The meeting is now scheduled to take place on July 8.

The council has received 388 letters and emails and 13 petitions in support of Stobart’s plans and 85 written objections and one petition against. The company says its scheme would create 125 jobs and safeguard 223 existing jobs, many of them transferred from the Eddie Stobart haulage depot at Kingstown, Carlisle.

Meanwhile, Irish airline Aer Arann, which is part-owned by Stobart Group, has told the council that it would base a 48-seat ATR 42 aircraft at Carlisle.

Its letter says: “There is sufficient leaking traffic from the catchment area to support direct air services from Carlisle Airport to both London Southend and Dublin.”

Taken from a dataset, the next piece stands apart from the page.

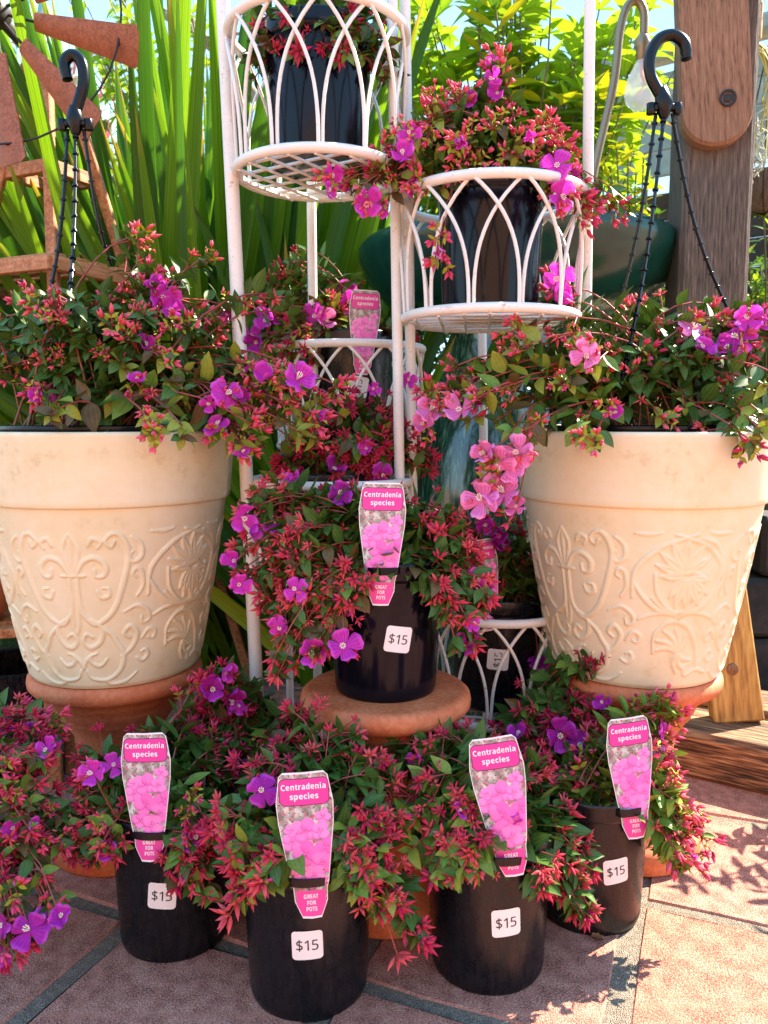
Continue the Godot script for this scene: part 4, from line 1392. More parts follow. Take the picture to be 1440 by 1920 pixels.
func left_corner() -> void:
	var b := Vector3(-1.08, 0, -1.95)
	var t := thing("slatted_bench", "low slatted wooden bench at the left edge holding a terracotta pot", "bench", b, "", 0.3)
	for k in 5:
		var m := MB.new()
		bar(m, Vector3(-0.3, 0.40, -0.16 + k * 0.08), Vector3(0.27, 0.40, -0.16 + k * 0.08), 0.05, 0.022)
		obj("slat", m.done(), MT["wood orange"], t)
	for s in [[-0.27, -0.15], [0.24, -0.15], [-0.27, 0.15], [0.24, 0.15]]:
		var m := MB.new()
		m.box(Transform3D(Basis(), Vector3(s[0], 0.19, s[1])), Vector3(0.034, 0.396, 0.034), 0.003)
		obj("leg", m.done(), MT["wood orange"], t)
	var m := MB.new()
	t = thing("terracotta_pot", "plain terracotta pot with a thick rim cut off by the left edge", "pot", b + Vector3(0.07, 0.412, 0.05))
	m.lathe([Vector2(0, 0), Vector2(0.07, 0), Vector2(0.095, 0.03), Vector2(0.125, 0.11), Vector2(0.128, 0.15)], 48)
	obj("body", m.done(true), MT["terracotta"], t)
	m = MB.new()
	m.lathe([Vector2(0.127, 0.145), Vector2(0.148, 0.152), Vector2(0.15, 0.2), Vector2(0.143, 0.21), Vector2(0.132, 0.205), Vector2(0.125, 0.14), Vector2(0.1, 0.05), Vector2(0, 0.03)], 48)
	obj("rim", m.done(true), MT["terracotta"], t)
	t = thing("black_crate", "dark plastic crate under the slatted bench", "crate", b + Vector3(0.02, 0, -0.02), "", 0.3)
	m = MB.new()
	for s in [[-0.2, 0, 0.016, 0.26], [0.2, 0, 0.016, 0.26], [0, -0.13, 0.4, 0.016], [0, 0.13, 0.4, 0.016]]:
		m.box(Transform3D(Basis(), Vector3(s[0], 0.14, s[1])), Vector3(s[2], 0.28, s[3]), 0.004)
	m.box(Transform3D(Basis(), Vector3(0, 0.012, 0)), Vector3(0.4, 0.02, 0.26), 0.003)
	obj("crate", m.done(), MT["black plastic"], t)
	t = thing("garden_rock", "pale rough rock on the ground left of the left pedestal", "rock", on_ground(95, 1405))
	var n := FastNoiseLite.new()
	n.seed = 3
	n.frequency = 1.3
	m = MB.new()
	m.grid(40, 20, func(a, bb):
		var d := Vector3(cos(a * TAU) * sin(bb * PI), -cos(bb * PI), sin(a * TAU) * sin(bb * PI))
		var r := 1.0 + 0.35 * n.get_noise_3dv(d * 0.8 + Vector3(7, 0, 0)) + 0.1 * n.get_noise_3dv(d * 3.0)
		return d * r * Vector3(0.16, 0.085, 0.12) + Vector3(0, 0.03, 0))
	obj("rock", m.done(true), MT["stone"], t)

func hanging_bits() -> void:
	var p := at(1406, 60, 2.3)
	var t := thing("air_plant", "wispy air plant on a small wood block hanging right of the post", "air plant", p)
	var m := MB.new()
	m.box(Transform3D(Basis(), Vector3(0, 0.02, 0)), Vector3(0.05, 0.1, 0.05), 0.006)
	obj("wood_block", m.done(), MT["wood pine"], t)
	m = MB.new()
	m.tube([Vector3(0, 0.07, 0), Vector3(0.005, 0.6, 0)], [0.0018], 5)
	obj("cord", m.done(), MT["dark iron"], t)
	m = MB.new()
	for k in 46:
		var a := rr(0, TAU)
		var d := Vector3(cos(a), rr(-0.2, 1.0), sin(a)) * rr(0.06, 0.13)
		m.tube(spline([Vector3(0, 0.07, 0), d * 0.6 + Vector3(0, 0.09, 0), d * 1.2 + Vector3(0, 0.05, 0)], 4), [0.0016, 0.0012, 0.0006], 4, Color.WHITE, false)
	for k in 18:
		var a := rr(0, TAU)
		var d := Vector3(cos(a) * 0.05, 0, sin(a) * 0.05)
		m.tube(spline([Vector3(0, -0.02, 0), d + Vector3(0.01, -0.08, 0), d * 1.2 + Vector3(rr(-0.02, 0.05), -rr(0.16, 0.34), 0)], 5), [0.0022], 4, Color.WHITE, false)
	stuff(obj("strands", m.done(), MT["air plant"], t))
	t = thing("hanging_moss", "grey curly hanging moss against the right side of the post", "moss", at(1404, 205, 2.3))
	m = MB.new()
	for k in 34:
		var q := Vector3(rr(-0.01, 0.02), rr(-0.16, 0.0), rr(-0.02, 0.02))
		m.tube(spline([q, q + Vector3(rr(-0.02, 0.03), -0.02, 0.01), q + Vector3(rr(0.0, 0.05), rr(-0.04, 0.02), 0), q + Vector3(rr(-0.01, 0.05), rr(-0.06, -0.03), rr(-0.02, 0.02))], 4), [0.0016], 4, Color.WHITE, false)
	stuff(obj("strands", m.done(), MT["moss grey"], t))
	t = thing("hanging_wire_basket", "dark fibre hanging basket at the right edge behind the post", "hanging basket", at(1438, 330, 2.7))
	m = MB.new()
	m.lathe([Vector2(0, -0.12), Vector2(0.05, -0.11), Vector2(0.09, -0.06), Vector2(0.105, 0), Vector2(0.095, 0), Vector2(0, -0.03)], 32)
	obj("liner", m.done(true), MT["wood post"], t)
	for k in 6:
		m = MB.new()
		var w := k * TAU / 6
		var q := []
		for i in 7:
			var e := i / 6.0 * PI / 2
			q.append(Vector3(cos(w) * 0.108 * cos(e), -0.122 * sin(e), sin(w) * 0.108 * cos(e)))
		m.tube(q, [0.0022], 5)
		obj("wire", m.done(), MT["dark iron"], t)
	for k in 3:
		m = MB.new()
		m.tube([Vector3(cos(k * 2.1) * 0.105, 0, sin(k * 2.1) * 0.105), Vector3(0, 0.5, 0)], [0.0025], 5)
		obj("chain", m.done(), MT["dark iron"], t)
	t = thing("dead_leaf", "curled brown dead leaf against the foot of the left front pot", "leaf", on_ground(275, 1800), "fallen leaves on the paving")
	obj("blade", leaf_mesh(0.6, 2.0, 0.5, 1.0, 7, 0.2), MT["dead leaf"], t, Transform3D(Basis.from_euler(Vector3(-0.5, 1.1, 0.4)).scaled(Vector3.ONE * 0.03), Vector3(0, 0.008, 0)))
	t = thing("dead_leaf", "brown dead leaf under the pot nearest the right pedestal", "leaf", on_ground(1125, 1762), "fallen leaves on the paving")
	obj("blade", leaf_mesh(0.7, 1.2, 0.4, 1.0, 7, 0.2), MT["dead leaf"], t, Transform3D(Basis.from_euler(Vector3(-0.2, 1.6, 0.2)).scaled(Vector3.ONE * 0.032), Vector3(-0.015, 0.007, 0)))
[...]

Alan Stratford Associates still argues that passenger and freight flights are not viable.

Councillors first backed proposals to redevelop the airport in 2008 but the proposal was dropped after the then Communities Secretary, Hazel Blears, called a public inquiry.

The council approved a second planning application in 2009, only for the decision to be quashed in the Court of Appeal when Irthington farmer Gordon Brown sought a judicial review.

That decision landed the council with a £185,000 bill then a further bill for £76,000 after the district auditor was asked to investigate alleged “misuse of public funds”. She rejected the complaint but criticised the council’s handling of the planning applications.